Raw data:
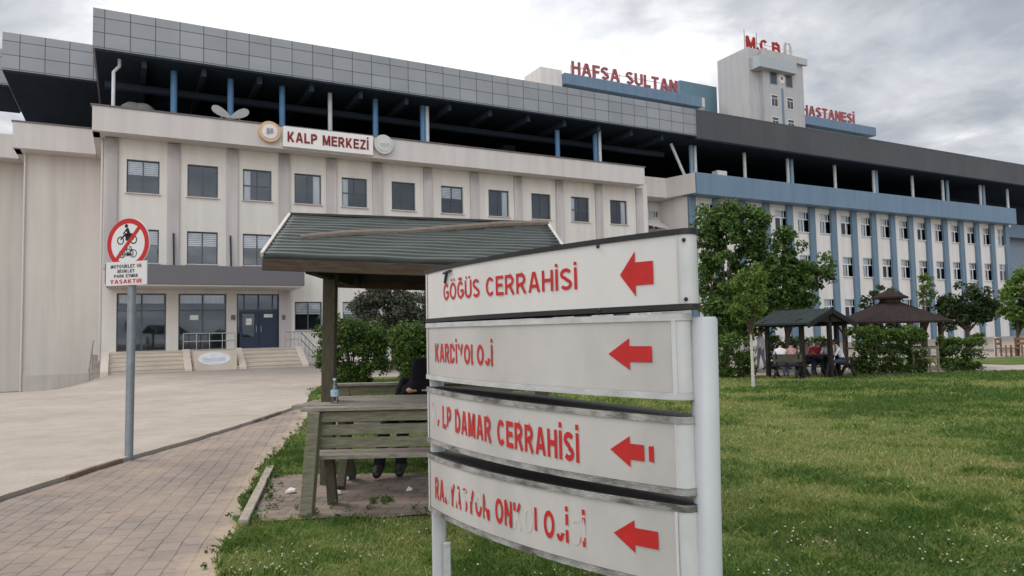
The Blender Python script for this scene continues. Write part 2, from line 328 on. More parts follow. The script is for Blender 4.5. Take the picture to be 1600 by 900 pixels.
# lettering: a plain bold sans drawn from strokes. returns verts (x right, y up, z out), faces, char index per face
def _arc(cx, cy, rx, ry, a0, a1, n=12): return [(cx + rx * math.cos(R(a0 + (a1 - a0) * i / n)), cy + ry * math.sin(R(a0 + (a1 - a0) * i / n))) for i in range(n + 1)]
def glyph(ch, s):
    """strokes [(points, closed)] on a cap height of 1 with stroke width s, and the advance width"""
    h = s / 2; B, T, M = h, 1 - h, .5
    def stem(x): return ([(x, 0), (x, 1)], False)
    base = {'Ö': 'O', 'Ü': 'U', 'İ': 'I', 'Ğ': 'G', 'Ş': 'S'}.get(ch, ch); W = .72
    if base == 'A': W = .80; st = [([(.015 + h * .9, 0), (W / 2 - .03, 1), (W / 2 + .03, 1), (W - .015 - h * .9, 0)], False), ([(.2, .30), (W - .2, .30)], False)]
    elif base == 'B': st = [stem(h), ([(s, T), (.40, T)] + _arc(.40, (T + M) / 2, .24, (T - M) / 2, 90, -90) + [(s, M)], False), ([(.40, M)] + _arc(.42, (M + B) / 2, .26, (M - B) / 2, 90, -90) + [(s, B)], False)]; W = .74
    elif base in 'CG':
        W = .76; a = _arc(W / 2 + .01, .5, W / 2 - h, .5 - h, 42, 360 - (42 if base == 'C' else 30), 22); st = [(a, False)]
        if base == 'G': st.append(([(W - h, .16), (W - h, .46), (W * .52, .46)], False))
    elif base == 'D': W = .74; st = [stem(h), ([(s, T), (.34, T)] + _arc(.34, .5, W - h - .34, .5 - h, 90, -90, 16) + [(s, B)], False)]
    elif base == 'E': W = .64; st = [stem(h), ([(s, T), (W, T)], False), ([(s, B), (W + .02, B)], False), ([(s, .52), (W - .04, .52)], False)]
    elif base == 'F': W = .60; st = [stem(h), ([(s, T), (W, T)], False), ([(s, .48), (W - .06, .48)], False)]
    elif base == 'H': st = [stem(h), stem(W - h), ([(s, .52), (W - s, .52)], False)]
    elif base == 'I': W = s; st = [stem(h)]
    elif base == 'J': W = .54; st = [([(W - h, 1), (W - h, .30)] + _arc(W / 2, .30, W / 2 - h, .30 - h, 0, -165, 12), False)]
    elif base == 'K': st = [stem(h), ([(s * .8, .30), (W - h * 1.3, 1)], False), ([(W * .42, .50), (W - h, 0)], False)]; W = .74
    elif base == 'L': W = .60; st = [stem(h), ([(s, B), (W, B)], False)]
    elif base == 'M': W = .86; st = [stem(h), stem(W - h), ([(s * .62, 1), (W / 2, .06)], False), ([(W - s * .62, 1), (W / 2, .06)], False)]
    elif base == 'N': st = [stem(h), stem(W - h), ([(h * 1.1, 1), (W - h * 1.1, 0)], False)]
    elif base == 'O': W = .80; st = [(_arc(W / 2, .5, W / 2 - h, .5 - h, 0, 345, 23), True)]
    elif base in 'PR':
        W = .68; st = [stem(h), ([(s, T), (.40, T)] + _arc(.40, .70, W - h - .40, T - .70, 90, -90) + [(s, .40 + 0 * h)], False)]
        if base == 'R': W = .74; st.append(([(.40, .42), (W - h * .9, 0)], False))
    elif base == 'S': W = .68; st = [(_arc(W / 2, .735, W / 2 - h, .265 - h, 25, 250, 14) + [(W * .5, .515)] + _arc(W / 2, .265, W / 2 - h, .265 - h, 75, -155, 14), False)]
    elif base == 'T': W = .66; st = [([(0, T), (W, T)], False), ([(W / 2, 0), (W / 2, 1 - s)], False)]
    elif base == 'U': st = [([(h, 1), (h, .36)] + _arc(W / 2, .36, W / 2 - h, .36 - h, 180, 360, 14) + [(W - h, 1)], False)]
    elif base == 'V': W = .76; st = [([(h * .9, 1), (W / 2 - .03, 0), (W / 2 + .03, 0), (W - h * .9, 1)], False)]
    elif base == 'Y': W = .74; st = [([(h * .9, 1), (W / 2, .42)], False), ([(W - h * .9, 1), (W / 2, .42)], False), ([(W / 2, 0), (W / 2, .50)], False)]
    elif base == 'Z': W = .66; st = [([(.02, T), (W, T)], False), ([(0, B), (W, B)], False), ([(W - h * 1.1, 1 - s * .6), (h * 1.1, s * .6)], False)]
    elif base == '.': W = s; st = [([(h, 0), (h, s)], False)]
    else: return [], .34
    if ch == 'İ': st.append(([(h, 1.10), (h, 1.10 + s * .95)], False))
    if ch in 'ÖÜ': st += [([(W / 2 + q, 1.08), (W / 2 + q, 1.08 + s * .85)], False) for q in (-.17, .17)]
    if ch == 'Ğ': st.append((_arc(W / 2, 1.24, .17, .13, 200, 340, 8), False))
    if ch == 'Ş': st.append(([(W / 2, .0), (W / 2, -.10), (W / 2 - .12, -.16)], False))
    return st, W
def letters(body, bold=.17, depth=.0):
    vs, fs, ci = [], [], []; x = 0
    for i, ch in enumerate(body):
        st, W = glyph(ch, bold)
        for j, (pts, closed) in enumerate(st):
            n = len(pts); b0 = len(vs); z = depth + .0008 * j; L_, R_ = [], []
            for k in range(n):
                p = Vector(pts[k]); a = Vector(pts[k - 1]) if (k or closed) else None; c = Vector(pts[(k + 1) % n]) if (k < n - 1 or closed) else None
                d0 = (p - a).normalized() if a is not None else None; d1 = (c - p).normalized() if c is not None else None
                d0 = d0 if d0 is not None else d1; d1 = d1 if d1 is not None else d0
                nn = Vector((-d0.y - d1.y, d0.x + d1.x)); nn.normalize(); q = nn * (bold / 2 / max(.45, nn.dot(Vector((-d0.y, d0.x)))))
                if ch in 'AV' and abs(pts[k][1] - .5) == .5: q = Vector((math.copysign(1, q.x) * bold * .5, 0))      # feet cut level
                L_.append(p + q); R_.append(p - q)
            for k in range(n): vs += [((x + L_[k].x) * .7, L_[k].y * .7, z), ((x + R_[k].x) * .7, R_[k].y * .7, z)]
            m = n if closed else n - 1
            for k in range(m): p, q = b0 + 2 * k, b0 + 2 * ((k + 1) % n); fs.append((p, p + 1, q + 1, q)); ci.append(i)
            if depth:
                b1 = len(vs); vs += [(v[0], v[1], -depth) for v in vs[b0:b1]]; o = b1 - b0
                for k in range(m):
                    p, q = b0 + 2 * k, b0 + 2 * ((k + 1) % n); fs += [(p, q, q + o, p + o), (p + 1, p + 1 + o, q + 1 + o, q + 1), (p + o, q + o, q + 1 + o, p + 1 + o)]; ci += [i] * 3
                if not closed:
                    for p in (b0, b0 + 2 * (n - 1)): fs.append((p, p + 1, p + 1 + o, p + o)); ci.append(i)
        x += W + .13
    return vs, fs, ci
def fit(vs, x0, x1, y0, cap):
    a = np.array(vs); mn, mx = a[:, 0].min(), a[:, 0].max(); k = cap / .70
    return [(x0 + (p[0] - mn) / (mx - mn) * (x1 - x0), y0 + p[1] * k, p[2]) for p in vs]
def text_mesh(name, body, x0, x1, y0, cap, fn, m, parent, bold=.17, depth=0.):
    vs, fs, ci = letters(body, bold, depth); vs = fit(vs, x0, x1, y0, cap)
    b = MB(); b.add([fn(p) for p in vs], fs); return b.build(name, m, parent)
def text_letters(name, body, x0, x1, y0, cap, fn, m, parent, bold=.17, depth=0., mats=None):
    vs, fs, ci = letters(body, bold, depth); vs = fit(vs, x0, x1, y0, cap)
    for i, ch in enumerate(body):
        if ch == ' ': continue
        b = MB(); mp = {}
        for f, k in zip(fs, ci):
            if k != i: continue
            for q in f:
                if q not in mp: mp[q] = len(b.v); b.v.append(tuple(fn(vs[q])))
            b.f.append(tuple(mp[q] for q in f)); b.m.append(0)
        if b.f: b.build(name, (mats or {}).get(i, m), parent)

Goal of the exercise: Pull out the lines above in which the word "from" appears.

Result:
The Blender Python script for this scene continues. Write part 2, from line 328 on. More parts follow. The script is for Blender 4.5. Take the picture to be 1600 by 900 pixels.
# lettering: a plain bold sans drawn from strokes. returns verts (x right, y up, z out), faces, char index per face